Frighteningly for Rockets’ opponents, Houston’s boffo backcourt does indeed have plenty of available room for improvement. While Lowry has posted career-high numbers across the board, Martin's transition into the team's new offense has been slower. That's not really a huge surprise; the Rockets' new system puts the ball in Lowry's hands much more than it did a year ago (hence his career-high usage rate; one which is more than 25 percent higher than the one he posted last season), prompting Martin to make some adjustments in order to maintain his uber-efficient effectiveness. There are signs, however, that he is doing precisely that. Prior to Houston’s blowout victory over the Pistons – a contest that only required 28 minutes of Martin’s time – the Rockets’ starting two-guard had posted back-to-back games which saw him score 25 points or more while earning double-digit trips to the free throw line. And while there's been some fuss over Martin's missing 3-point shot, keep this in mind: Martin is a mere six makes away from a 3-point shooting percentage that would be right at his career average (.377). So long as he keeps getting good, open looks – and in this offense, he will – it's only a matter of time before they start falling in bunches.

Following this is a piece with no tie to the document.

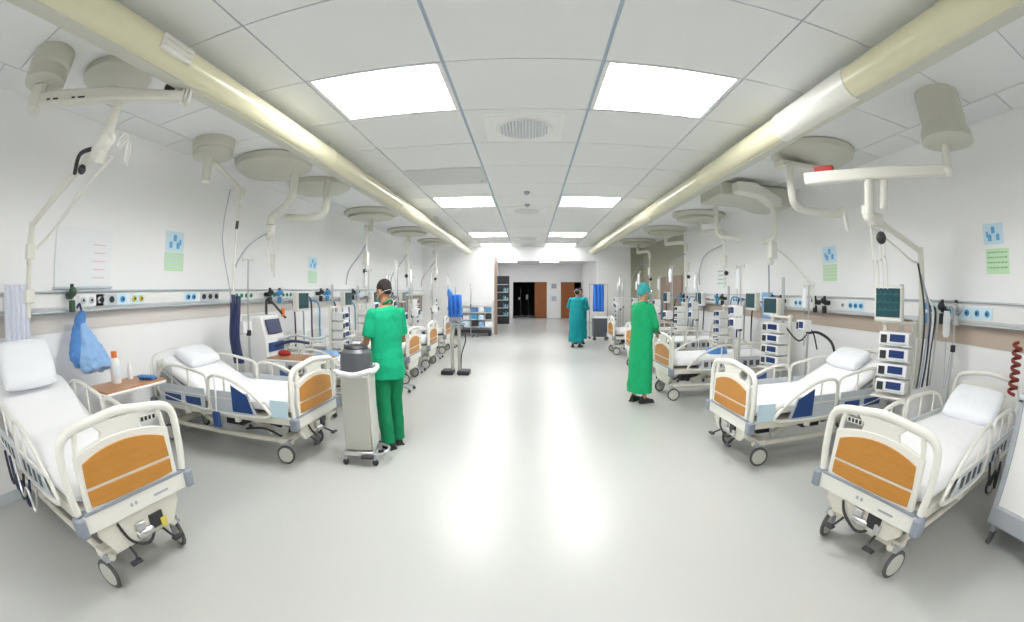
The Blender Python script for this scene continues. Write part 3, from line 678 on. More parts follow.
def feet(t, pts, yaws):
    for (x, y), a in zip(pts, yaws):
        m = M(); rot = Matrix.Rotation(a, 3, 'Z')
        prof = [(-.09, .035, .07), (-.06, .042, .10), (0, .042, .095), (.06, .046, .06), (.12, .050, .045), (.165, .036, .035)]
        vs = []; fs = []; n = 10
        for (yy, hw, hh) in prof:
            for k in range(n):
                an = PI*k/(n-1); v = rot @ V((math.cos(an)*hw, yy, .012+math.sin(an)*hh)); vs.append((v.x+x, v.y+y, v.z-.0))
        for i in range(len(prof)-1):
            for k in range(n): k2 = (k+1) % n; fs.append((i*n+k, i*n+k2, (i+1)*n+k2, (i+1)*n+k))
        fs += [tuple(range(n)), tuple((len(prof)-1)*n+k for k in range(n))]
        m.add(vs, fs); s_ = rot @ V((0, .035, 0)); m.box((x+s_.x, y+s_.y, .008), (.095, .27, .016), rz=a)
        m.build('shoe', 'shoe', t, smooth=50)
def figure(label, loc, rz, top_mat, skin, elbows, wrists, lean=0.0, gown=False, trousers=None, yaw=0, pitch=0, hair='hair', foot_pts=None, H=1.0, shoulder=.19, fing_dir=None):
    t = thing('person', label, 'person', loc, rz, 'people in the ward')
    if not foot_pts: foot_pts = [(-.10, 0), (.11, .04)]
    def LN(p):  # lean the upper body forward about the hips
        p = V(p); a = lean; z = p.z-.92
        if z <= 0: return p
        return V((p.x, p.y*math.cos(a)+z*math.sin(a), .92+z*math.cos(a)-p.y*math.sin(a)))
    b = M()
    hips = [(-.095, 0, .90), (.095, 0, .90)]
    for i, (fx, fy) in enumerate(foot_pts):
        h = V(hips[i]); kx = (h.x+fx)/2; ky = (h.y+fy)/2+.03
        b.caps(h, (kx, ky, .50), .085, .060); b.caps((kx, ky, .50), (fx, fy-.02, .09), .058, .038); b.caps((kx, ky-.02, .40), (fx, fy-.03, .25), .056, .045)
    tor = [(.90, .155, .105, 0), (1.0, .15, .10, 0), (1.10, .14, .095, .005), (1.22, .155, .105, .01), (1.33, .17, .11, .01), (1.42, .165, .095, 0), (1.47, .11, .075, -.01), (1.50, .06, .06, -.01)]
    b.loft([(LN((0, y, z)), rx, ry) for z, rx, ry, y in tor], 20)
    S_ = [LN((-shoulder+.02, 0, 1.42)), LN((shoulder-.02, 0, 1.42))]
    nb = LN((0, -.01, 1.46)); hc = LN((0, .025, 1.63)); b.caps(nb, hc-V((0, .01, .05)), .055, .050)
    P, Rm = head(b, hc, yaw, pitch)
    for i in (0, 1):
        e, w = V(elbows[i]), V(wrists[i])
        b.caps(S_[i], e, .047, .037); b.caps(e, w, .038, .026); dd = (w-e).normalized()
        fd = V(fing_dir) if fing_dir else dd
        hand(b, w+dd*.015, (dd+fd).normalized(), V((0, -.2, 1)) if abs(dd.z) < .8 else V((0, 1, 0)), V((1 if i == 0 else -1, 0, 0)))
    b.build('body', skin, t, mods=[voxel(.0055, 3)], smooth=180)
    face_bits(P, Rm, t)
    # clothing
    c = M()
    if gown:
        hem = .16; prof = [(hem, .235, .19, .01), (.5, .225, .18, .01), (.85, .215, .165, .01), (1.05, .205, .155, .01), (1.25, .205, .15, .01), (1.38, .20, .135, 0), (1.45, .15, .10, -.01), (1.495, .075, .075, -.01)]
    else:
        hem = .75; prof = [(hem, .20, .155, 0), (.9, .20, .155, 0), (1.05, .19, .14, .01), (1.25, .20, .145, .01), (1.38, .195, .13, 0), (1.45, .15, .10, -.01), (1.49, .072, .072, -.01)]
    c.loft([(LN((0, y, z)), rx, ry) for z, rx, ry, y in prof], 24)
    for i in (0, 1):
        e, w = V(elbows[i]), V(wrists[i]); s = S_[i]
        c.ball(s-V((0, 0, .012)), .064)
        if gown: c.caps(s-V((0, 0, .012)), e, .066, .060); c.caps(e, e+(w-e)*.9, .060, .042)
        else: c.tube([s, s+(e-s)*.35, s+(e-s)*.82], [.062, .068, .070], 14)
    c.build('gown' if gown else 'scrub_top', top_mat, t, mods=[voxel(.008, 6, .03, .17)], smooth=180)
    if trousers:
        q = M(); q.loft([((0, 0, .74), .17, .115), ((0, 0, .84), .165, .115), ((0, 0, .90), .15, .10)], 20)
        for i, (fx, fy) in enumerate(foot_pts):
            h = V((hips[i][0], 0, .84)); kx = (h.x+fx)/2; ky = fy/2+.025
            q.tube([h, ((h.x+kx)/2, ky*.5, .68), (kx, ky, .50), ((kx+fx)/2, (ky+fy)/2-.01, .28), (fx, fy-.01, .06)], [.09, .097, .088, .085, .083], 16)
        q.build('trousers', trousers, t, mods=[voxel(.008, 6, .03, .15)], smooth=180)
    feet(t, foot_pts, [R(12), R(-12)])
    return t, P, Rm, S_
def hair_cap(t, P, Rm, name='hair', m_='hair', full=1.0):
    m = M(); m.ball(P(0, -.018, .042), (.086, .100, .092), 24, 16, rot=Rm); m.ball(P(0, -.055, -.01), (.074, .060, .075), 16, 12, rot=Rm)
    m.build(name, m_, t, mods=[voxel(.006, 3)], smooth=180)

# the man in green scrubs with his back to the camera
t, P, Rm, S_ = figure('man in green short-sleeved scrubs standing with his back turned at the grey waste bin', (-1.43, 4.33, 0), R(48), 'scrub', 'skin_dark',
    [(-.25, .05, 1.13), (.24, .06, 1.13)], [(-.17, .26, 1.10), (.14, .28, 1.08)], lean=R(3), trousers='scrub_dark', yaw=R(12), pitch=R(22), foot_pts=[(-.07, -.02), (.12, .07)], shoulder=.205)
t.scale = (.90, .92, 1)
m = M(); m.ball(P(0, -.02, .052), (.082, .095, .080), 24, 16, rot=Rm); m.ball(P(0, -.05, .02), (.072, .058, .070), 16, 12, rot=Rm); m.build('hair', 'hair', t, mods=[voxel(.006, 3)], smooth=180)
m = M(); m.tube(smooth_path([P(-.07, .07, -.045), P(-.084, 0, -.03), P(-.07, -.06, -.02), P(0, -.10, -.015), P(.07, -.06, -.02), P(.084, 0, -.03), P(.07, .07, -.045)], 4), .0022, 6); m.build('mask_strap', 'white', t)
m = M(); m.ball(P(0, .075, -.045), (.052, .045, .042), 16, 10, rot=Rm); m.build('face_mask', 'cap', t)
m = M(); m.tube(smooth_path([P(-.06, -.01, -.13), P(0, -.075, -.12), P(.06, -.01, -.13), P(0, .05, -.15)], 5, closed=True), .013, 8, closed=True); m.build('collar', 'scrub_dark', t)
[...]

In the meantime, Lowry knows it’s his job as the quarterback of the club to get his backcourt mate going early in games by putting him in the best situations possible to exploit the holes in the opposition’s defense; either through placing a well-timed pass to a cutting Martin out of the Rockets’ half-court sets or penetrating in transition before kicking the ball out for a wide-open trey, the latter of which Lowry and Martin seem to be able to connect on in their sleep.

“In transition, when Kyle is thinking about getting Kevin involved, he’s got great eyes for that,” says Thorpe. “And when he wants to find Kevin, it’s hard to keep Kevin from catching the ball in transition. Kevin is a genius at finding those cracks in a transition defense and Kyle has proven that he can find Kevin at the exact moment when he’s going to be free.”

And looking even further down the line, Thorpe believes Houston’s backcourt will benefit greatly from the current coaching staff’s ever-increasing familiarity with the duo’s strengths and weaknesses; something that should allow McHale and company to fully implement everything they have in store in order to get the Rockets running at peak performance.  

“I think over time McHale will – and it may be next year by the way because there’s no time to put stuff in now – put in everything he wants to do and will have the time to practice it over and over again. He can kind of mix in the best of what this year is showing which is a Kyle Lowry-centered ball-screen action type offense with a lot of the moving off the ball stuff, pinch-post action that Kevin can take advantage of since he is one of the best in the league at moving without the ball.

“So I think the future is bright for them and I think it’s going to be even better over time than it is now.”